Start

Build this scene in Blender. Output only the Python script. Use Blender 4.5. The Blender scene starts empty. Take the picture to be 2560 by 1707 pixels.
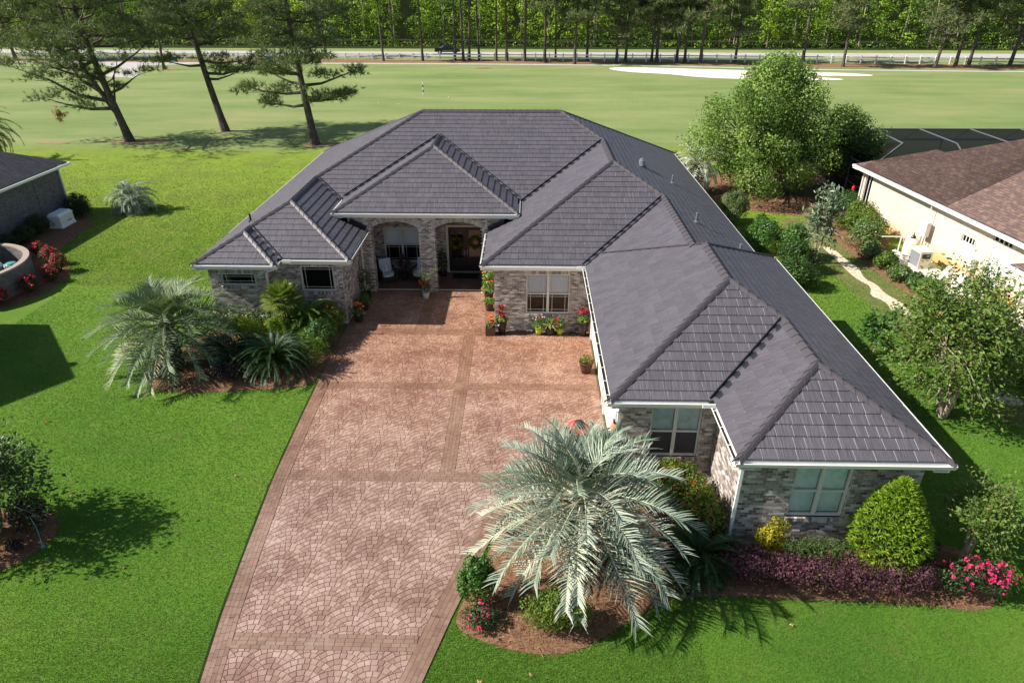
import bpy, math, random
import numpy as np
from mathutils import Vector, Matrix

random.seed(11)
rng = np.random.default_rng(11)
SC = bpy.context.scene
COL = SC.collection
PI = math.pi
R = math.radians

# ---------------------------------------------------------------- camera, sky, sun, exposure
cam_d = bpy.data.cameras.new('camera')
cam = bpy.data.objects.new('camera', cam_d)
COL.objects.link(cam)
cam.location = (0, 0, 13.2)
cam.rotation_euler = (R(90 - 28.12), 0, R(1.256))
cam_d.sensor_width = 36
cam_d.lens = 24
cam_d.clip_end = 3000
SC.camera = cam

SUN_EL, SUN_FRONT = 39.5, 5.5          # height of the sun, degrees it stands in front of due left
world = bpy.data.worlds.new('World')
SC.world = world
world.use_nodes = True
wn = world.node_tree
sky = wn.nodes.new('ShaderNodeTexSky')
sky.sky_type = 'NISHITA'
sky.sun_disc = False
sky.sun_elevation = R(SUN_EL)
sky.sun_rotation = R(-90 - SUN_FRONT)
wn.links.new(sky.outputs[0], wn.nodes['Background'].inputs[0])
wn.nodes['Background'].inputs[1].default_value = 0.07

sun_d = bpy.data.lights.new('sun', 'SUN')
sun_d.energy = 5.0
sun_d.angle = R(0.53)
sun_d.color = (1.0, 0.945, 0.86)
sun = bpy.data.objects.new('sun', sun_d)
COL.objects.link(sun)
sv = Vector((-math.cos(R(SUN_EL)) * math.cos(R(SUN_FRONT)), -math.cos(R(SUN_EL)) * math.sin(R(SUN_FRONT)), math.sin(R(SUN_EL))))
sun.rotation_euler = sv.to_track_quat('Z', 'Y').to_euler()
sun.location = (-40, 10, 60)

SC.view_settings.view_transform = 'Standard'
SC.view_settings.look = 'None'
SC.view_settings.gamma = 1.0
SC.view_settings.use_curve_mapping = False
SC.view_settings.exposure = 0.9

# ---------------------------------------------------------------- materials
MAT = {}


class NT:
    def __init__(s, name):
        s.m = bpy.data.materials.new(name)
        s.m.use_nodes = True
        s.t = s.m.node_tree
        s.b = s.t.nodes['Principled BSDF']
        s.out = s.t.nodes['Material Output']
        MAT[name] = s.m

    def n(s, kind, **kw):
        nd = s.t.nodes.new('ShaderNode' + kind)
        for k, v in kw.items():
            setattr(nd, k, v)
        return nd

    def l(s, a, b):
        s.t.links.new(a, b)

    def pos(s, scale=(1, 1, 1), obj=False):
        g = s.n('TexCoord').outputs['Object'] if obj else s.n('NewGeometry').outputs['Position']
        mp = s.n('Mapping')
        mp.inputs['Scale'].default_value = scale
        s.l(g, mp.inputs[0])
        return mp.outputs[0]

    def noise(s, scale, vec=None, detail=4, rough=.6, out='Fac'):
        nd = s.n('TexNoise')
        nd.inputs['Scale'].default_value = scale
        nd.inputs['Detail'].default_value = detail
        nd.inputs['Roughness'].default_value = rough
        s.l(vec if vec is not None else s.pos(), nd.inputs['Vector'])
        return nd.outputs[out]

    def attr(s, name='tint'):
        a = s.n('Attribute')
        a.attribute_name = name
        return a.outputs['Fac']

    def ramp(s, fac, stops, interp='LINEAR'):
        r = s.n('ValToRGB')
        cr = r.color_ramp
        cr.interpolation = interp
        while len(cr.elements) < len(stops):
            cr.elements.new(1)
        for e, (p, c) in zip(cr.elements, stops):
            e.position = p
            e.color = (c[0], c[1], c[2], 1)
        s.l(fac, r.inputs[0])
        return r.outputs[0]

    def mix(s, fac, a, b, mode='MIX'):
        m = s.n('Mix', data_type='RGBA', blend_type=mode)
        for sock, v in ((m.inputs[0], fac), (m.inputs[6], a), (m.inputs[7], b)):
            if hasattr(v, 'is_linked'):
                s.l(v, sock)
            elif isinstance(v, (int, float)):
                sock.default_value = v
            else:
                sock.default_value = (v[0], v[1], v[2], 1)
        return m.outputs[2]

    def math(s, op, a, b=0.0, c=None):
        m = s.n('Math', operation=op)
        for i, v in enumerate((a, b, c)):
            if v is None:
                continue
            if hasattr(v, 'is_linked'):
                s.l(v, m.inputs[i])
            else:
                m.inputs[i].default_value = v
        return m.outputs[0]

    def col(s, c):
        if hasattr(c, 'is_linked'):
            s.l(c, s.b.inputs['Base Color'])
        else:
            s.b.inputs['Base Color'].default_value = (c[0], c[1], c[2], 1)
        return s

    def p(s, rough=.7, spec=.4, metal=0.0):
        s.b.inputs['Roughness'].default_value = rough
        s.b.inputs['Specular IOR Level'].default_value = spec
        s.b.inputs['Metallic'].default_value = metal
        return s

    def bump(s, h, strength=.3, dist=.02):
        bp = s.n('Bump')
        bp.inputs['Strength'].default_value = strength
        bp.inputs['Distance'].default_value = dist
        s.l(h, bp.inputs['Height'])
        s.l(bp.outputs[0], s.b.inputs['Normal'])
        return s

    def translucent(s, c, amt=.3):
        t = s.n('BsdfTranslucent')
        if hasattr(c, 'is_linked'):
            s.l(c, t.inputs[0])
        else:
            t.inputs[0].default_value = (c[0], c[1], c[2], 1)
        mx = s.n('MixShader')
        mx.inputs[0].default_value = amt
        s.l(s.b.outputs[0], mx.inputs[1])
        s.l(t.outputs[0], mx.inputs[2])
        s.l(mx.outputs[0], s.out.inputs[0])
        return s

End

**REQUIREMENT**
Copy out each line exactly, without the pictures.

**ANSWER TO THIS PROBLEM**
Build this scene in Blender. Output only the Python script. Use Blender 4.5. The Blender scene starts empty. Take the picture to be 2560 by 1707 pixels.
import bpy, math, random
import numpy as np
from mathutils import Vector, Matrix

random.seed(11)
rng = np.random.default_rng(11)
SC = bpy.context.scene
COL = SC.collection
PI = math.pi
R = math.radians

# ---------------------------------------------------------------- camera, sky, sun, exposure
cam_d = bpy.data.cameras.new('camera')
cam = bpy.data.objects.new('camera', cam_d)
COL.objects.link(cam)
cam.location = (0, 0, 13.2)
cam.rotation_euler = (R(90 - 28.12), 0, R(1.256))
cam_d.sensor_width = 36
cam_d.lens = 24
cam_d.clip_end = 3000
SC.camera = cam

SUN_EL, SUN_FRONT = 39.5, 5.5          # height of the sun, degrees it stands in front of due left
world = bpy.data.worlds.new('World')
SC.world = world
world.use_nodes = True
wn = world.node_tree
sky = wn.nodes.new('ShaderNodeTexSky')
sky.sky_type = 'NISHITA'
sky.sun_disc = False
sky.sun_elevation = R(SUN_EL)
sky.sun_rotation = R(-90 - SUN_FRONT)
wn.links.new(sky.outputs[0], wn.nodes['Background'].inputs[0])
wn.nodes['Background'].inputs[1].default_value = 0.07

sun_d = bpy.data.lights.new('sun', 'SUN')
sun_d.energy = 5.0
sun_d.angle = R(0.53)
sun_d.color = (1.0, 0.945, 0.86)
sun = bpy.data.objects.new('sun', sun_d)
COL.objects.link(sun)
sv = Vector((-math.cos(R(SUN_EL)) * math.cos(R(SUN_FRONT)), -math.cos(R(SUN_EL)) * math.sin(R(SUN_FRONT)), math.sin(R(SUN_EL))))
sun.rotation_euler = sv.to_track_quat('Z', 'Y').to_euler()
sun.location = (-40, 10, 60)

SC.view_settings.view_transform = 'Standard'
SC.view_settings.look = 'None'
SC.view_settings.gamma = 1.0
SC.view_settings.use_curve_mapping = False
SC.view_settings.exposure = 0.9

# ---------------------------------------------------------------- materials
MAT = {}


class NT:
    def __init__(s, name):
        s.m = bpy.data.materials.new(name)
        s.m.use_nodes = True
        s.t = s.m.node_tree
        s.b = s.t.nodes['Principled BSDF']
        s.out = s.t.nodes['Material Output']
        MAT[name] = s.m

    def n(s, kind, **kw):
        nd = s.t.nodes.new('ShaderNode' + kind)
        for k, v in kw.items():
            setattr(nd, k, v)
        return nd

    def l(s, a, b):
        s.t.links.new(a, b)

    def pos(s, scale=(1, 1, 1), obj=False):
        g = s.n('TexCoord').outputs['Object'] if obj else s.n('NewGeometry').outputs['Position']
        mp = s.n('Mapping')
        mp.inputs['Scale'].default_value = scale
        s.l(g, mp.inputs[0])
        return mp.outputs[0]

    def noise(s, scale, vec=None, detail=4, rough=.6, out='Fac'):
        nd = s.n('TexNoise')
        nd.inputs['Scale'].default_value = scale
        nd.inputs['Detail'].default_value = detail
        nd.inputs['Roughness'].default_value = rough
        s.l(vec if vec is not None else s.pos(), nd.inputs['Vector'])
        return nd.outputs[out]

    def attr(s, name='tint'):
        a = s.n('Attribute')
        a.attribute_name = name
        return a.outputs['Fac']

    def ramp(s, fac, stops, interp='LINEAR'):
        r = s.n('ValToRGB')
        cr = r.color_ramp
        cr.interpolation = interp
        while len(cr.elements) < len(stops):
            cr.elements.new(1)
        for e, (p, c) in zip(cr.elements, stops):
            e.position = p
            e.color = (c[0], c[1], c[2], 1)
        s.l(fac, r.inputs[0])
        return r.outputs[0]

    def mix(s, fac, a, b, mode='MIX'):
        m = s.n('Mix', data_type='RGBA', blend_type=mode)
        for sock, v in ((m.inputs[0], fac), (m.inputs[6], a), (m.inputs[7], b)):
            if hasattr(v, 'is_linked'):
                s.l(v, sock)
            elif isinstance(v, (int, float)):
                sock.default_value = v
            else:
                sock.default_value = (v[0], v[1], v[2], 1)
        return m.outputs[2]

    def math(s, op, a, b=0.0, c=None):
        m = s.n('Math', operation=op)
        for i, v in enumerate((a, b, c)):
            if v is None:
                continue
            if hasattr(v, 'is_linked'):
                s.l(v, m.inputs[i])
            else:
                m.inputs[i].default_value = v
        return m.outputs[0]

    def col(s, c):
        if hasattr(c, 'is_linked'):
            s.l(c, s.b.inputs['Base Color'])
        else:
            s.b.inputs['Base Color'].default_value = (c[0], c[1], c[2], 1)
        return s

    def p(s, rough=.7, spec=.4, metal=0.0):
        s.b.inputs['Roughness'].default_value = rough
        s.b.inputs['Specular IOR Level'].default_value = spec
        s.b.inputs['Metallic'].default_value = metal
        return s

    def bump(s, h, strength=.3, dist=.02):
        bp = s.n('Bump')
        bp.inputs['Strength'].default_value = strength
        bp.inputs['Distance'].default_value = dist
        s.l(h, bp.inputs['Height'])
        s.l(bp.outputs[0], s.b.inputs['Normal'])
        return s

    def translucent(s, c, amt=.3):
        t = s.n('BsdfTranslucent')
        if hasattr(c, 'is_linked'):
            s.l(c, t.inputs[0])
        else:
            t.inputs[0].default_value = (c[0], c[1], c[2], 1)
        mx = s.n('MixShader')
        mx.inputs[0].default_value = amt
        s.l(s.b.outputs[0], mx.inputs[1])
        s.l(t.outputs[0], mx.inputs[2])
        s.l(mx.outputs[0], s.out.inputs[0])
        return s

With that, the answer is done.